**** STORED DATA

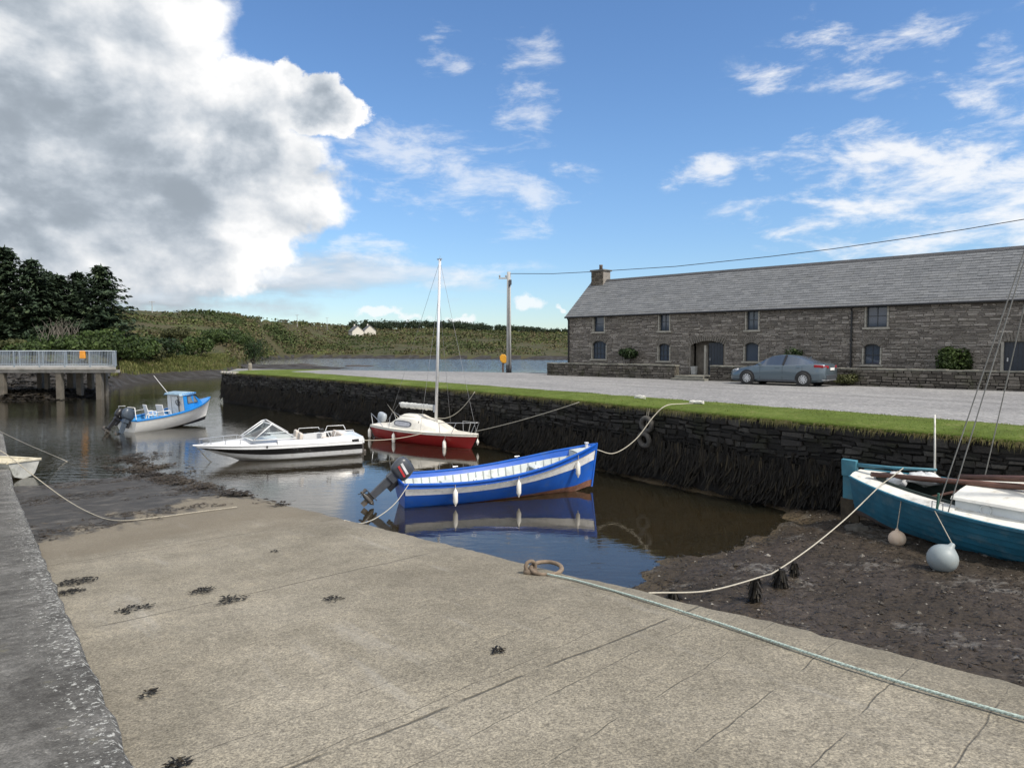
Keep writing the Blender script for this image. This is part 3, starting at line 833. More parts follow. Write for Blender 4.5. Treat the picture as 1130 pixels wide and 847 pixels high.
# mortar backing with holes, gables, back
ts = sorted({0, BL} | {x for r in openings for x in r[:2]}); zs = sorted({0, EAVE} | {x for r in openings for x in r[2:]})
for t0, t1 in zip(ts, ts[1:]):
    for z0, z1 in zip(zs, zs[1:]):
        tm, zm = (t0 + t1) / 2, (z0 + z1) / 2
        if any(r[0] < tm < r[1] and r[2] < zm < r[3] for r in openings): continue
        b.add([(t0, 0, z0), (t1, 0, z0), (t1, 0, z1), (t0, 0, z1)], [(0, 1, 2, 3)], 1)
for xx in (0, BL):
    b.add([(xx, 0, 0), (xx, DEP, 0), (xx, DEP, EAVE), (xx, DEP / 2, RIDGE - .03), (xx, 0, EAVE)], [(0, 1, 2, 3, 4)], 1)
b.add([(0, DEP, 0), (BL, DEP, 0), (BL, DEP, EAVE), (0, DEP, EAVE)], [(0, 1, 2, 3)], 1)
b.add([(0, 3.0, 0), (BL, 3.0, 0), (BL, 3.0, EAVE), (0, 3.0, EAVE)], [(0, 1, 2, 3)], 2)
b.add([(0, 0.3, EAVE - .3), (BL, 0.3, EAVE - .3), (BL, 3, EAVE - .3), (0, 3, EAVE - .3)], [(0, 1, 2, 3)], 2)
# plaster band under the eaves
b.box((BL / 2, -.035, EAVE - .075), (BL, .06, .13), m=3)
INT = pmat('dim_plaster', (.10, .095, .085), .9)
wall = b.build('wall', [BST, MORTAR, INT, pmat('eaves_render', (.30, .285, .25), .9, var=.2, world=True)], store)

def arch_pts(t0, t1, zt, rise, n=10):
    c = (t0 + t1) / 2; hw = (t1 - t0) / 2
    return [(c - hw * math.cos(math.pi * i / n), zt - rise + rise * math.sin(math.pi * i / n) ** .8) for i in range(n + 1)]
FR = pmat('window_frame_paint', (.035, .042, .05), .45)
LINTEL = pmat('voussoir_stone', (.16, .145, .125), .9, var=.3, scale=4, world=True, bump=.6)
CURT = pmat('curtain', (.55, .55, .58), .9, var=.15)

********

● **WHAT IS NEEDED**:
Repeat the material verbatim. Do not carry over any picture.

● **COMPLETE OUTPUT**:
Keep writing the Blender script for this image. This is part 3, starting at line 833. More parts follow. Write for Blender 4.5. Treat the picture as 1130 pixels wide and 847 pixels high.
# mortar backing with holes, gables, back
ts = sorted({0, BL} | {x for r in openings for x in r[:2]}); zs = sorted({0, EAVE} | {x for r in openings for x in r[2:]})
for t0, t1 in zip(ts, ts[1:]):
    for z0, z1 in zip(zs, zs[1:]):
        tm, zm = (t0 + t1) / 2, (z0 + z1) / 2
        if any(r[0] < tm < r[1] and r[2] < zm < r[3] for r in openings): continue
        b.add([(t0, 0, z0), (t1, 0, z0), (t1, 0, z1), (t0, 0, z1)], [(0, 1, 2, 3)], 1)
for xx in (0, BL):
    b.add([(xx, 0, 0), (xx, DEP, 0), (xx, DEP, EAVE), (xx, DEP / 2, RIDGE - .03), (xx, 0, EAVE)], [(0, 1, 2, 3, 4)], 1)
b.add([(0, DEP, 0), (BL, DEP, 0), (BL, DEP, EAVE), (0, DEP, EAVE)], [(0, 1, 2, 3)], 1)
b.add([(0, 3.0, 0), (BL, 3.0, 0), (BL, 3.0, EAVE), (0, 3.0, EAVE)], [(0, 1, 2, 3)], 2)
b.add([(0, 0.3, EAVE - .3), (BL, 0.3, EAVE - .3), (BL, 3, EAVE - .3), (0, 3, EAVE - .3)], [(0, 1, 2, 3)], 2)
# plaster band under the eaves
b.box((BL / 2, -.035, EAVE - .075), (BL, .06, .13), m=3)
INT = pmat('dim_plaster', (.10, .095, .085), .9)
wall = b.build('wall', [BST, MORTAR, INT, pmat('eaves_render', (.30, .285, .25), .9, var=.2, world=True)], store)

def arch_pts(t0, t1, zt, rise, n=10):
    c = (t0 + t1) / 2; hw = (t1 - t0) / 2
    return [(c - hw * math.cos(math.pi * i / n), zt - rise + rise * math.sin(math.pi * i / n) ** .8) for i in range(n + 1)]
FR = pmat('window_frame_paint', (.035, .042, .05), .45)
LINTEL = pmat('voussoir_stone', (.16, .145, .125), .9, var=.3, scale=4, world=True, bump=.6)
CURT = pmat('curtain', (.55, .55, .58), .9, var=.15)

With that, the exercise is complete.